American Airlines passenger planes are seen on the tarmac at Miami International Airport in Miami, Fla.
Photo by ROBYN BECK AFP — Getty Images
By Madeline Farber
January 23, 2017

In November of last year, United Airlines became the first major U.S. airline to ban passengers who purchase “Basic Economy” tickets from using overhead bins, limiting them to one carry-on bag that fits under a seat. At the time, Sen. Chuck Schumer (D-N.Y.) scrutinized the airline for charging passengers to use “one of the last sacred conveniences of air travel.” Now, Schumer is going after American Airlines for the same policy.

American introduced its version of a Basic Economy ticket earlier this year. Passengers who buy a ticket will board the plane last, and are also limited to one, seat-friendly carry-on item. And much like United’s policy, any bag larger than that can either be checked or stored in the overhead bin space for a price.

But with American’s introduction of its latest fare class, Schumer concerns have heightened: On Sunday, he said he’s worried that other airlines will follow suit — meaning one day all passengers will have to pay extra if they want to stow a suitcase overhead.

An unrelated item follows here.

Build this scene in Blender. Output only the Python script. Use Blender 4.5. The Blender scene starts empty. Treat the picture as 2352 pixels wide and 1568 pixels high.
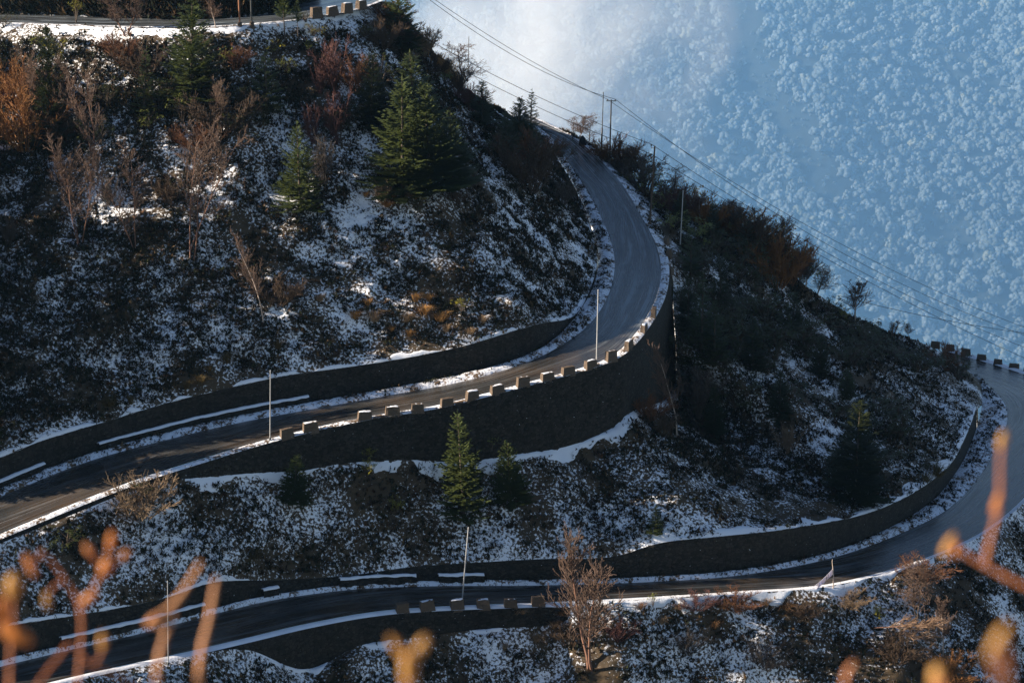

“You don’t have to know how to read the tea leaves to see that when it comes to new airline fees, the future looks turbulent for consumers,” Schumer said, according to CBS New York. “Yet again, and as predicted, another major airline just made it harder for everyday consumers to fly by banning the free use of the overhead bin for some travelers.”

 

But in response, American argued that the new “basic” fares give passengers a cheaper alternative to standards fares, which comes with “overhead bin privileges,” CBS reports. The company also pointed to one of its previous statements in response to Schumer:

“American Airlines now has something to offer every customer, from those who want simple, low-price travel to those who want an ultra-premium experience via First Class,” the statement reads. “Importantly, this new fare product also gives American the ability to compete more effectively with the growing number of ultra-low cost carriers.”

Still, Schumer is going to push for an expansion of the Airline Passenger Bill of Rights in the upcoming Federal Aviation Administration bill, according to CBS.

“The airlines that have adopted this policy should hit the eject on this plan and allow free use of the overhead bin for all fare classes and for all customers,” Schumer said.